### DATA LINES ###
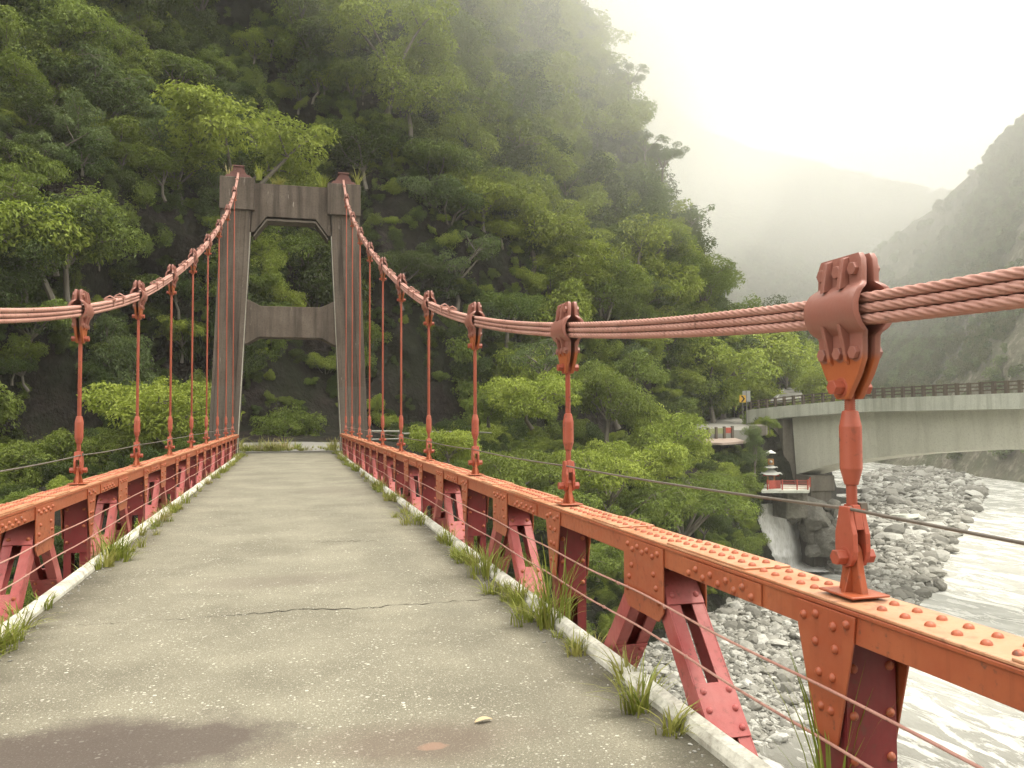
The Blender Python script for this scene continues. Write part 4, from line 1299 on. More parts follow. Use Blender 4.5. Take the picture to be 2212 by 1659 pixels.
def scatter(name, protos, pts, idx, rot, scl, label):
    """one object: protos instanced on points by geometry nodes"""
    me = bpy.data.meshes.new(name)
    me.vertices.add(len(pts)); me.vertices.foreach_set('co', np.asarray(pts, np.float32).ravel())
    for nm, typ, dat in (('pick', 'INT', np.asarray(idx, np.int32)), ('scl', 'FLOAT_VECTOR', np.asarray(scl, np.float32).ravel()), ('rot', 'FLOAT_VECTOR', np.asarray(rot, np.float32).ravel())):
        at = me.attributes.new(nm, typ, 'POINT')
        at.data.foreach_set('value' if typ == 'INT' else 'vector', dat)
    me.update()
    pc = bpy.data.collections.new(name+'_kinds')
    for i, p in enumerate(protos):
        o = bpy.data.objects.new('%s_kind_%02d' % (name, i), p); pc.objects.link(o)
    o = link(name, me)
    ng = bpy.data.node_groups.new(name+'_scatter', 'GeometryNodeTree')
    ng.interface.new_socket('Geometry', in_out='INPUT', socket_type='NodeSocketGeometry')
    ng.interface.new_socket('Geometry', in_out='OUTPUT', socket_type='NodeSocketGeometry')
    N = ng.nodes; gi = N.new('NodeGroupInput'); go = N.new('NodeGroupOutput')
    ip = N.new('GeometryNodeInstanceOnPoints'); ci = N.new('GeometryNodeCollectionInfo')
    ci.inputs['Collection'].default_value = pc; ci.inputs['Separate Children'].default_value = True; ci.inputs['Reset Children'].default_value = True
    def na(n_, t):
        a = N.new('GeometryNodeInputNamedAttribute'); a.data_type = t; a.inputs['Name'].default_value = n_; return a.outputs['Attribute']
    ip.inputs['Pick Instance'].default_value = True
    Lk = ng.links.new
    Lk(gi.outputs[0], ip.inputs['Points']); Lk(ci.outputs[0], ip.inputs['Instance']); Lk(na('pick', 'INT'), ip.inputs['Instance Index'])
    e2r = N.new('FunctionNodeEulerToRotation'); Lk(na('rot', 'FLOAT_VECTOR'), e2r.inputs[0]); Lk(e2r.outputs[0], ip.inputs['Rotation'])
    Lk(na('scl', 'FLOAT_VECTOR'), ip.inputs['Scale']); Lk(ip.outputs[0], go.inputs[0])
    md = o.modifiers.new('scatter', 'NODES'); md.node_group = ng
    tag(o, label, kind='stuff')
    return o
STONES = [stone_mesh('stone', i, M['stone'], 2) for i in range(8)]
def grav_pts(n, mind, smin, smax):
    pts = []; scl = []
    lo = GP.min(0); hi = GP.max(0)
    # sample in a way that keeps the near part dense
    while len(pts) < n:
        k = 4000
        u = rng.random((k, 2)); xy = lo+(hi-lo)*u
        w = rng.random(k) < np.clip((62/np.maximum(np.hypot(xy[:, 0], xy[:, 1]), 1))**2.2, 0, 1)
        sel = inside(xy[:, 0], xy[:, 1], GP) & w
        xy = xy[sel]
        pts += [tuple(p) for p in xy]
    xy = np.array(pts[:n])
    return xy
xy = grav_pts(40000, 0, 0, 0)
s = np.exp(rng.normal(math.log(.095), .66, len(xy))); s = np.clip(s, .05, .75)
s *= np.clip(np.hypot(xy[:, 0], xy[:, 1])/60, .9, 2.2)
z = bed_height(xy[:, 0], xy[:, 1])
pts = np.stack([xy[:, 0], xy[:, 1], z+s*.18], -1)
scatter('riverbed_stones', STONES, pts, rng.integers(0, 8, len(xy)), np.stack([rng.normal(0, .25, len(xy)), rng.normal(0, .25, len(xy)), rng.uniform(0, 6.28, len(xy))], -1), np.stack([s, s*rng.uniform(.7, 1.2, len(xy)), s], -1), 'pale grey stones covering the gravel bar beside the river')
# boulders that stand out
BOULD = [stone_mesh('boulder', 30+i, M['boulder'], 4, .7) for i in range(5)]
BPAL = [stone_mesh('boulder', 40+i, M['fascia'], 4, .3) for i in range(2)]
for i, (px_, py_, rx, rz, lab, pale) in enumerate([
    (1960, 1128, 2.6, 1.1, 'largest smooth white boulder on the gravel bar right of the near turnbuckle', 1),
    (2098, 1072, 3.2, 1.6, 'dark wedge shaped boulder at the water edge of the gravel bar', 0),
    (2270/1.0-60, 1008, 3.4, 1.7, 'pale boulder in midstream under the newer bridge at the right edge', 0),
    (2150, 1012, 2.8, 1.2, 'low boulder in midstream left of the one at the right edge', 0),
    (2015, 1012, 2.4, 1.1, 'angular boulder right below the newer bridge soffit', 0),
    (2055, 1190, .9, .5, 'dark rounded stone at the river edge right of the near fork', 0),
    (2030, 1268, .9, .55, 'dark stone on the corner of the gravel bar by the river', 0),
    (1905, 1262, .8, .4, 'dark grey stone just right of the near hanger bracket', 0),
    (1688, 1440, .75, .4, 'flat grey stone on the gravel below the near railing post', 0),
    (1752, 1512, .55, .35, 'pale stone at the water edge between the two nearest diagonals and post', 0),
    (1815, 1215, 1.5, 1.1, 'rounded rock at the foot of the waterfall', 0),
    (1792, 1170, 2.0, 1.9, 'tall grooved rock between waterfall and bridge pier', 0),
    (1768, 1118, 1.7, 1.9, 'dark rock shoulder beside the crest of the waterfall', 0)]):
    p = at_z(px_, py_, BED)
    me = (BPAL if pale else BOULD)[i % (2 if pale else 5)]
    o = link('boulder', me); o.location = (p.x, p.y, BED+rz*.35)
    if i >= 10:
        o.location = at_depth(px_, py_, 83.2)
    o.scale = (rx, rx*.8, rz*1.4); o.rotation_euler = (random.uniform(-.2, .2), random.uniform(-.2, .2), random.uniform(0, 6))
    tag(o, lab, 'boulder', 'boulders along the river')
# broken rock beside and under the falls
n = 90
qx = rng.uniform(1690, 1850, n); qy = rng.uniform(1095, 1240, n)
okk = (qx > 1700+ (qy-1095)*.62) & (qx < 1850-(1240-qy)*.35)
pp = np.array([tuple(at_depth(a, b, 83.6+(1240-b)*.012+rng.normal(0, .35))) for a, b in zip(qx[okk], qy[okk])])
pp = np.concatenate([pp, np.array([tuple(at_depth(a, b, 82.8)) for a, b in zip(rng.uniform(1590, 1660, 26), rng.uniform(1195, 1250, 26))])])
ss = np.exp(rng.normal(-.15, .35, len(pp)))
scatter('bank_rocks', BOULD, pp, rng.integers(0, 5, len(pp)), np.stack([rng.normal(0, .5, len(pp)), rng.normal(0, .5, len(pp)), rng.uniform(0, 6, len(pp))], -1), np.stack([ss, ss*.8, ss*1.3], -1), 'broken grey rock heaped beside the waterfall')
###
OBJECTIVE
All of the material above is to be copied exactly, except for its images.

RESULT BELOW
The Blender Python script for this scene continues. Write part 4, from line 1299 on. More parts follow. Use Blender 4.5. Take the picture to be 2212 by 1659 pixels.
def scatter(name, protos, pts, idx, rot, scl, label):
    """one object: protos instanced on points by geometry nodes"""
    me = bpy.data.meshes.new(name)
    me.vertices.add(len(pts)); me.vertices.foreach_set('co', np.asarray(pts, np.float32).ravel())
    for nm, typ, dat in (('pick', 'INT', np.asarray(idx, np.int32)), ('scl', 'FLOAT_VECTOR', np.asarray(scl, np.float32).ravel()), ('rot', 'FLOAT_VECTOR', np.asarray(rot, np.float32).ravel())):
        at = me.attributes.new(nm, typ, 'POINT')
        at.data.foreach_set('value' if typ == 'INT' else 'vector', dat)
    me.update()
    pc = bpy.data.collections.new(name+'_kinds')
    for i, p in enumerate(protos):
        o = bpy.data.objects.new('%s_kind_%02d' % (name, i), p); pc.objects.link(o)
    o = link(name, me)
    ng = bpy.data.node_groups.new(name+'_scatter', 'GeometryNodeTree')
    ng.interface.new_socket('Geometry', in_out='INPUT', socket_type='NodeSocketGeometry')
    ng.interface.new_socket('Geometry', in_out='OUTPUT', socket_type='NodeSocketGeometry')
    N = ng.nodes; gi = N.new('NodeGroupInput'); go = N.new('NodeGroupOutput')
    ip = N.new('GeometryNodeInstanceOnPoints'); ci = N.new('GeometryNodeCollectionInfo')
    ci.inputs['Collection'].default_value = pc; ci.inputs['Separate Children'].default_value = True; ci.inputs['Reset Children'].default_value = True
    def na(n_, t):
        a = N.new('GeometryNodeInputNamedAttribute'); a.data_type = t; a.inputs['Name'].default_value = n_; return a.outputs['Attribute']
    ip.inputs['Pick Instance'].default_value = True
    Lk = ng.links.new
    Lk(gi.outputs[0], ip.inputs['Points']); Lk(ci.outputs[0], ip.inputs['Instance']); Lk(na('pick', 'INT'), ip.inputs['Instance Index'])
    e2r = N.new('FunctionNodeEulerToRotation'); Lk(na('rot', 'FLOAT_VECTOR'), e2r.inputs[0]); Lk(e2r.outputs[0], ip.inputs['Rotation'])
    Lk(na('scl', 'FLOAT_VECTOR'), ip.inputs['Scale']); Lk(ip.outputs[0], go.inputs[0])
    md = o.modifiers.new('scatter', 'NODES'); md.node_group = ng
    tag(o, label, kind='stuff')
    return o
STONES = [stone_mesh('stone', i, M['stone'], 2) for i in range(8)]
def grav_pts(n, mind, smin, smax):
    pts = []; scl = []
    lo = GP.min(0); hi = GP.max(0)
    # sample in a way that keeps the near part dense
    while len(pts) < n:
        k = 4000
        u = rng.random((k, 2)); xy = lo+(hi-lo)*u
        w = rng.random(k) < np.clip((62/np.maximum(np.hypot(xy[:, 0], xy[:, 1]), 1))**2.2, 0, 1)
        sel = inside(xy[:, 0], xy[:, 1], GP) & w
        xy = xy[sel]
        pts += [tuple(p) for p in xy]
    xy = np.array(pts[:n])
    return xy
xy = grav_pts(40000, 0, 0, 0)
s = np.exp(rng.normal(math.log(.095), .66, len(xy))); s = np.clip(s, .05, .75)
s *= np.clip(np.hypot(xy[:, 0], xy[:, 1])/60, .9, 2.2)
z = bed_height(xy[:, 0], xy[:, 1])
pts = np.stack([xy[:, 0], xy[:, 1], z+s*.18], -1)
scatter('riverbed_stones', STONES, pts, rng.integers(0, 8, len(xy)), np.stack([rng.normal(0, .25, len(xy)), rng.normal(0, .25, len(xy)), rng.uniform(0, 6.28, len(xy))], -1), np.stack([s, s*rng.uniform(.7, 1.2, len(xy)), s], -1), 'pale grey stones covering the gravel bar beside the river')
# boulders that stand out
BOULD = [stone_mesh('boulder', 30+i, M['boulder'], 4, .7) for i in range(5)]
BPAL = [stone_mesh('boulder', 40+i, M['fascia'], 4, .3) for i in range(2)]
for i, (px_, py_, rx, rz, lab, pale) in enumerate([
    (1960, 1128, 2.6, 1.1, 'largest smooth white boulder on the gravel bar right of the near turnbuckle', 1),
    (2098, 1072, 3.2, 1.6, 'dark wedge shaped boulder at the water edge of the gravel bar', 0),
    (2270/1.0-60, 1008, 3.4, 1.7, 'pale boulder in midstream under the newer bridge at the right edge', 0),
    (2150, 1012, 2.8, 1.2, 'low boulder in midstream left of the one at the right edge', 0),
    (2015, 1012, 2.4, 1.1, 'angular boulder right below the newer bridge soffit', 0),
    (2055, 1190, .9, .5, 'dark rounded stone at the river edge right of the near fork', 0),
    (2030, 1268, .9, .55, 'dark stone on the corner of the gravel bar by the river', 0),
    (1905, 1262, .8, .4, 'dark grey stone just right of the near hanger bracket', 0),
    (1688, 1440, .75, .4, 'flat grey stone on the gravel below the near railing post', 0),
    (1752, 1512, .55, .35, 'pale stone at the water edge between the two nearest diagonals and post', 0),
    (1815, 1215, 1.5, 1.1, 'rounded rock at the foot of the waterfall', 0),
    (1792, 1170, 2.0, 1.9, 'tall grooved rock between waterfall and bridge pier', 0),
    (1768, 1118, 1.7, 1.9, 'dark rock shoulder beside the crest of the waterfall', 0)]):
    p = at_z(px_, py_, BED)
    me = (BPAL if pale else BOULD)[i % (2 if pale else 5)]
    o = link('boulder', me); o.location = (p.x, p.y, BED+rz*.35)
    if i >= 10:
        o.location = at_depth(px_, py_, 83.2)
    o.scale = (rx, rx*.8, rz*1.4); o.rotation_euler = (random.uniform(-.2, .2), random.uniform(-.2, .2), random.uniform(0, 6))
    tag(o, lab, 'boulder', 'boulders along the river')
# broken rock beside and under the falls
n = 90
qx = rng.uniform(1690, 1850, n); qy = rng.uniform(1095, 1240, n)
okk = (qx > 1700+ (qy-1095)*.62) & (qx < 1850-(1240-qy)*.35)
pp = np.array([tuple(at_depth(a, b, 83.6+(1240-b)*.012+rng.normal(0, .35))) for a, b in zip(qx[okk], qy[okk])])
pp = np.concatenate([pp, np.array([tuple(at_depth(a, b, 82.8)) for a, b in zip(rng.uniform(1590, 1660, 26), rng.uniform(1195, 1250, 26))])])
ss = np.exp(rng.normal(-.15, .35, len(pp)))
scatter('bank_rocks', BOULD, pp, rng.integers(0, 5, len(pp)), np.stack([rng.normal(0, .5, len(pp)), rng.normal(0, .5, len(pp)), rng.uniform(0, 6, len(pp))], -1), np.stack([ss, ss*.8, ss*1.3], -1), 'broken grey rock heaped beside the waterfall')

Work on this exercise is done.